>> start Supplied data
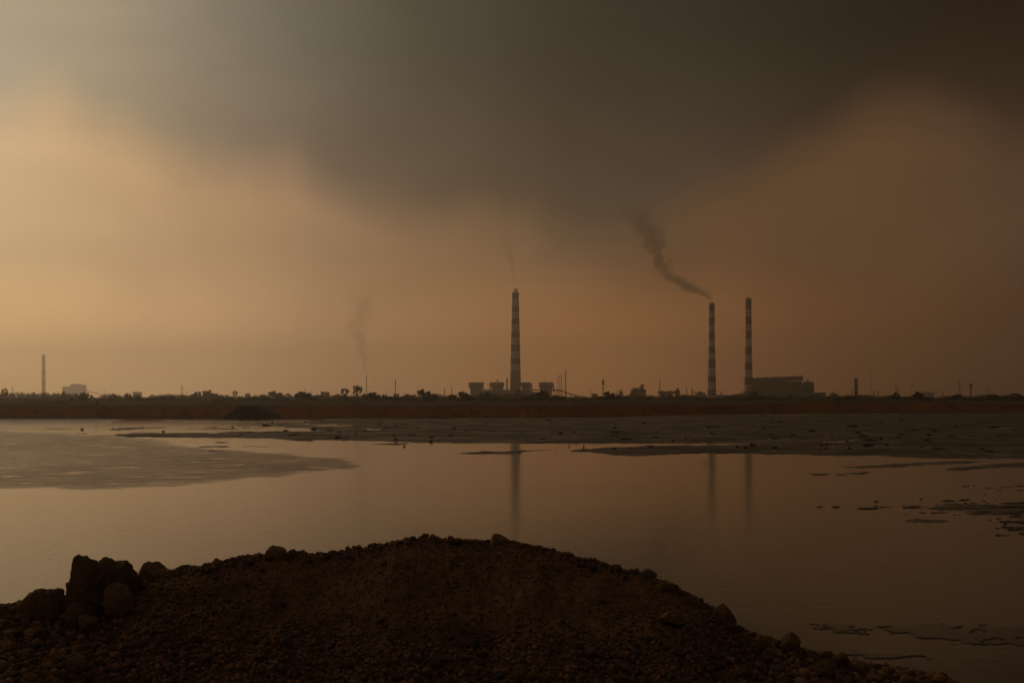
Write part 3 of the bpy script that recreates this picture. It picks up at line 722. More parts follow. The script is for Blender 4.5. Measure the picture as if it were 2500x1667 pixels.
# ------------------------------------------------------------------ chimneys
def chimney(px, d, ybase, bands, wpts, label, nm=(0, 1), flues=(), strakes=None, cap=True, ring=True, base_mat=None):
    """bands: list of (row of upper edge, material index); wpts: (row, width px)"""
    s = d / F; x = (px - 1250) * s; zb = 7.0
    root = empty('chimney', (x, d, zb)); tag(root, label, 'chimney')
    mats = [M['red_band'], M['white_band'], M['sooty'], M['concrete'], M['brick'], M['steel']]
    rows_ = sorted(set([b[0] for b in bands] + [q[0] for q in wpts]), reverse=True)
    wr = [q[0] for q in wpts]; ww = [q[1] for q in wpts]
    def m_at(row):
        mi = bands[0][1]
        for b in bands:
            if row > b[0] - 1e-6: mi = b[1]
        return mi
    prof = [(np.interp(ybase, wr, ww) / 2 * s, 0.0, m_at(ybase))]
    ordered = [r_ for r_ in rows_ if r_ < ybase]
    prev = ybase
    pr = []
    for r_ in ordered:
        pr.append((np.interp(r_, wr, ww) / 2 * s, (H - (r_ - YH) * s) - zb, m_at(r_ - 0.5)))
    prof[0] = (prof[0][0], 0.0, m_at(ordered[0] + 0.5))
    mb_ = MB(); prof = [prof[0]] + pr
    mb_.lathe((0, 0, 0), prof, 28)
    mb_.build('shaft', mats, root, True).data.polygons.foreach_set('use_smooth', [True] * (28 * (len(prof) - 1)) + [False])
    ztop = prof[-1][1]; rt = prof[-1][0]
    if ring:
        b = MB(); b.lathe((0, 0, ztop), [(rt * 1.0, -2.0, 0), (rt * 1.09, -1.6, 0), (rt * 1.09, 0.6, 0), (rt * 0.8, 0.6, 0)], 28)
        b.build('cap_ring', M['sooty'], root)
        zr = ztop - (ztop) * 0.33
    if len(bands) > 5:
        for f_ in (0.42, 0.68, 0.9):
            zp = ztop * f_; rp = np.interp(YH - (zp + zb - H) / s, wr, ww) / 2 * s
            b = MB(); b.lathe((0, 0, zp), [(rp - 0.2, -0.5, 0), (rp + 1.0, -0.1, 0), (rp + 1.0, 0.9, 0), (rp - 0.2, 0.4, 0)], 24); b.build('platform', M['steel'], root)
    for (dx, dw, h_) in flues:
        b = MB(); b.tube((dx * s, 0, ztop - 1), (dx * s, 0, ztop + h_ * s), dw / 2 * s, n=14)
        b.build('flue', M['steel'], root, True)
    if strakes:
        y0, y1, rr = strakes
        z0, z1 = (H - (y1 - YH) * s) - zb, (H - (y0 - YH) * s) - zb
        for k in range(3):
            b = MB(); n = 60
            for i in range(n):
                if i % 4 == 3: continue
                vs = []
                for j in (i, i + 1):
                    t = j / n; z = z0 + (z1 - z0) * t
                    r0 = np.interp(YH - (z + zb - H) / s, wr, ww) / 2 * s
                    a = 2 * math.pi * (k / 3 + 3.2 * t)
                    for da, r_ in ((-.03, r0 - .2), (.03, r0 - .2), (.03, r0 + rr), (-.03, r0 + rr)):
                        vs.append((math.cos(a + da) * r_, math.sin(a + da) * r_, z))
                b.add(vs, [(0,4,5,1),(1,5,6,2),(2,6,7,3),(3,7,4,0),(0,1,2,3),(7,6,5,4)])
            b.build('strake', M['sooty'], root)
    return root
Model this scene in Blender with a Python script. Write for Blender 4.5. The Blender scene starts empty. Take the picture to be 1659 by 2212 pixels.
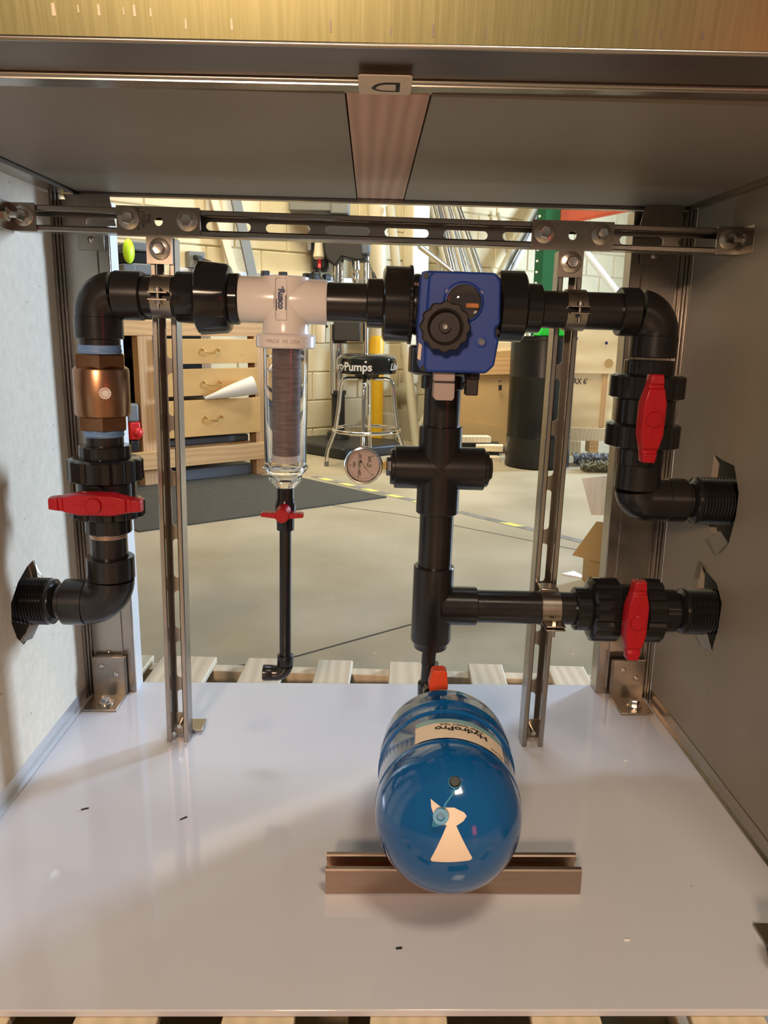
import bpy, math, random
from math import sin, cos, pi, radians as R
random.seed(7)
D = bpy.data; SC = bpy.context.scene; COL = SC.collection

# ------------------------------------------------------------------ camera, world, lights
F_PX, W_PX = 1715.5, 1659.0
right = (0.99975502, -0.01603078, 0.01526174); up = (-0.01119981, 0.2283417, 0.97351663); fwd = (0.01909112, 0.97344906, -0.22810622)
cam = D.cameras.new('camera'); cam.sensor_fit = 'HORIZONTAL'; cam.sensor_width = 36.0; cam.lens = 36.0 * F_PX / W_PX
cam.clip_start = 0.02; cam.clip_end = 100
co = D.objects.new('camera', cam); COL.objects.link(co)
from mathutils import Matrix, Vector
m3 = Matrix((right, up, tuple(-c for c in fwd))).transposed()
co.matrix_world = Matrix.Translation((0.0291, -1.3973, 0.7944)) @ m3.to_4x4()
SC.camera = co
w = D.worlds.new('world'); SC.world = w; w.use_nodes = True
bg = w.node_tree.nodes['Background']; bg.inputs[0].default_value = (1.0, 0.93, 0.82, 1); bg.inputs[1].default_value = 0.15

def area(name, loc, target, sx, sy, power, color):
    l = D.lights.new(name, 'AREA'); l.shape = 'RECTANGLE'; l.size = sx; l.size_y = sy; l.energy = power; l.color = color
    o = D.objects.new(name, l); COL.objects.link(o); o.location = loc
    o.rotation_euler = (Vector(target) - Vector(loc)).to_track_quat('-Z', 'Y').to_euler(); return o
area('door_daylight', (5.6, 4.75, 1.75), (-0.2, -0.25, 0.3), 0.9, 2.4, 850, (0.56, 0.75, 1.0))
area('front_bay_light', (-0.7, -4.6, 2.05), (0.1, 0.0, 0.5), 0.5, 0.4, 150, (1.0, 0.68, 0.47))
area('added_red_light', (2.3, -3.8, 0.5), (0.1, 0.0, 0.6), 0.35, 0.8, 4, (1.0, 0.06, 0.05))  # added red area light for red streaks on the pipes; no known source
area('added_front_light', (0.7, -1.7, 3.0), (0.3, -0.5, 0.0), 0.6, 0.6, 40, (1.0, 0.84, 0.62))  # unseen overhead lamp, added to brighten the front of the base
area('added_rear_light', (0.3, 1.40, 4.0), (0.3, 0.8, 0.0), 1.0, 0.5, 62, (0.78, 0.88, 1.0))  # unseen cool lamp, added to lift the base rear and the floor
sb = area('added_wall_light', (-0.8, 3.3, 4.2), (-0.3, 5.0, 0.9), 3.0, 1.2, 118, (1.0, 0.90, 0.66)); sb.data.spread = R(105)  # unseen lamp added to light the block wall; spread keeps it off the base
vs = SC.view_settings; vs.view_transform = 'Standard'; vs.look = 'None'; vs.exposure = 0.0; vs.gamma = 1.0; vs.use_curve_mapping = False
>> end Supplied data
• _What the task requires_
Copy all the lines of data exactly as they appear, dropping any images.

• _Reply_
Write part 3 of the bpy script that recreates this picture. It picks up at line 722. More parts follow. The script is for Blender 4.5. Measure the picture as if it were 2500x1667 pixels.
# ------------------------------------------------------------------ chimneys
def chimney(px, d, ybase, bands, wpts, label, nm=(0, 1), flues=(), strakes=None, cap=True, ring=True, base_mat=None):
    """bands: list of (row of upper edge, material index); wpts: (row, width px)"""
    s = d / F; x = (px - 1250) * s; zb = 7.0
    root = empty('chimney', (x, d, zb)); tag(root, label, 'chimney')
    mats = [M['red_band'], M['white_band'], M['sooty'], M['concrete'], M['brick'], M['steel']]
    rows_ = sorted(set([b[0] for b in bands] + [q[0] for q in wpts]), reverse=True)
    wr = [q[0] for q in wpts]; ww = [q[1] for q in wpts]
    def m_at(row):
        mi = bands[0][1]
        for b in bands:
            if row > b[0] - 1e-6: mi = b[1]
        return mi
    prof = [(np.interp(ybase, wr, ww) / 2 * s, 0.0, m_at(ybase))]
    ordered = [r_ for r_ in rows_ if r_ < ybase]
    prev = ybase
    pr = []
    for r_ in ordered:
        pr.append((np.interp(r_, wr, ww) / 2 * s, (H - (r_ - YH) * s) - zb, m_at(r_ - 0.5)))
    prof[0] = (prof[0][0], 0.0, m_at(ordered[0] + 0.5))
    mb_ = MB(); prof = [prof[0]] + pr
    mb_.lathe((0, 0, 0), prof, 28)
    mb_.build('shaft', mats, root, True).data.polygons.foreach_set('use_smooth', [True] * (28 * (len(prof) - 1)) + [False])
    ztop = prof[-1][1]; rt = prof[-1][0]
    if ring:
        b = MB(); b.lathe((0, 0, ztop), [(rt * 1.0, -2.0, 0), (rt * 1.09, -1.6, 0), (rt * 1.09, 0.6, 0), (rt * 0.8, 0.6, 0)], 28)
        b.build('cap_ring', M['sooty'], root)
        zr = ztop - (ztop) * 0.33
    if len(bands) > 5:
        for f_ in (0.42, 0.68, 0.9):
            zp = ztop * f_; rp = np.interp(YH - (zp + zb - H) / s, wr, ww) / 2 * s
            b = MB(); b.lathe((0, 0, zp), [(rp - 0.2, -0.5, 0), (rp + 1.0, -0.1, 0), (rp + 1.0, 0.9, 0), (rp - 0.2, 0.4, 0)], 24); b.build('platform', M['steel'], root)
    for (dx, dw, h_) in flues:
        b = MB(); b.tube((dx * s, 0, ztop - 1), (dx * s, 0, ztop + h_ * s), dw / 2 * s, n=14)
        b.build('flue', M['steel'], root, True)
    if strakes:
        y0, y1, rr = strakes
        z0, z1 = (H - (y1 - YH) * s) - zb, (H - (y0 - YH) * s) - zb
        for k in range(3):
            b = MB(); n = 60
            for i in range(n):
                if i % 4 == 3: continue
                vs = []
                for j in (i, i + 1):
                    t = j / n; z = z0 + (z1 - z0) * t
                    r0 = np.interp(YH - (z + zb - H) / s, wr, ww) / 2 * s
                    a = 2 * math.pi * (k / 3 + 3.2 * t)
                    for da, r_ in ((-.03, r0 - .2), (.03, r0 - .2), (.03, r0 + rr), (-.03, r0 + rr)):
                        vs.append((math.cos(a + da) * r_, math.sin(a + da) * r_, z))
                b.add(vs, [(0,4,5,1),(1,5,6,2),(2,6,7,3),(3,7,4,0),(0,1,2,3),(7,6,5,4)])
            b.build('strake', M['sooty'], root)
    return root
Model this scene in Blender with a Python script. Write for Blender 4.5. The Blender scene starts empty. Take the picture to be 1659 by 2212 pixels.
import bpy, math, random
from math import sin, cos, pi, radians as R
random.seed(7)
D = bpy.data; SC = bpy.context.scene; COL = SC.collection

# ------------------------------------------------------------------ camera, world, lights
F_PX, W_PX = 1715.5, 1659.0
right = (0.99975502, -0.01603078, 0.01526174); up = (-0.01119981, 0.2283417, 0.97351663); fwd = (0.01909112, 0.97344906, -0.22810622)
cam = D.cameras.new('camera'); cam.sensor_fit = 'HORIZONTAL'; cam.sensor_width = 36.0; cam.lens = 36.0 * F_PX / W_PX
cam.clip_start = 0.02; cam.clip_end = 100
co = D.objects.new('camera', cam); COL.objects.link(co)
from mathutils import Matrix, Vector
m3 = Matrix((right, up, tuple(-c for c in fwd))).transposed()
co.matrix_world = Matrix.Translation((0.0291, -1.3973, 0.7944)) @ m3.to_4x4()
SC.camera = co
w = D.worlds.new('world'); SC.world = w; w.use_nodes = True
bg = w.node_tree.nodes['Background']; bg.inputs[0].default_value = (1.0, 0.93, 0.82, 1); bg.inputs[1].default_value = 0.15

def area(name, loc, target, sx, sy, power, color):
    l = D.lights.new(name, 'AREA'); l.shape = 'RECTANGLE'; l.size = sx; l.size_y = sy; l.energy = power; l.color = color
    o = D.objects.new(name, l); COL.objects.link(o); o.location = loc
    o.rotation_euler = (Vector(target) - Vector(loc)).to_track_quat('-Z', 'Y').to_euler(); return o
area('door_daylight', (5.6, 4.75, 1.75), (-0.2, -0.25, 0.3), 0.9, 2.4, 850, (0.56, 0.75, 1.0))
area('front_bay_light', (-0.7, -4.6, 2.05), (0.1, 0.0, 0.5), 0.5, 0.4, 150, (1.0, 0.68, 0.47))
area('added_red_light', (2.3, -3.8, 0.5), (0.1, 0.0, 0.6), 0.35, 0.8, 4, (1.0, 0.06, 0.05))  # added red area light for red streaks on the pipes; no known source
area('added_front_light', (0.7, -1.7, 3.0), (0.3, -0.5, 0.0), 0.6, 0.6, 40, (1.0, 0.84, 0.62))  # unseen overhead lamp, added to brighten the front of the base
area('added_rear_light', (0.3, 1.40, 4.0), (0.3, 0.8, 0.0), 1.0, 0.5, 62, (0.78, 0.88, 1.0))  # unseen cool lamp, added to lift the base rear and the floor
sb = area('added_wall_light', (-0.8, 3.3, 4.2), (-0.3, 5.0, 0.9), 3.0, 1.2, 118, (1.0, 0.90, 0.66)); sb.data.spread = R(105)  # unseen lamp added to light the block wall; spread keeps it off the base
vs = SC.view_settings; vs.view_transform = 'Standard'; vs.look = 'None'; vs.exposure = 0.0; vs.gamma = 1.0; vs.use_curve_mapping = False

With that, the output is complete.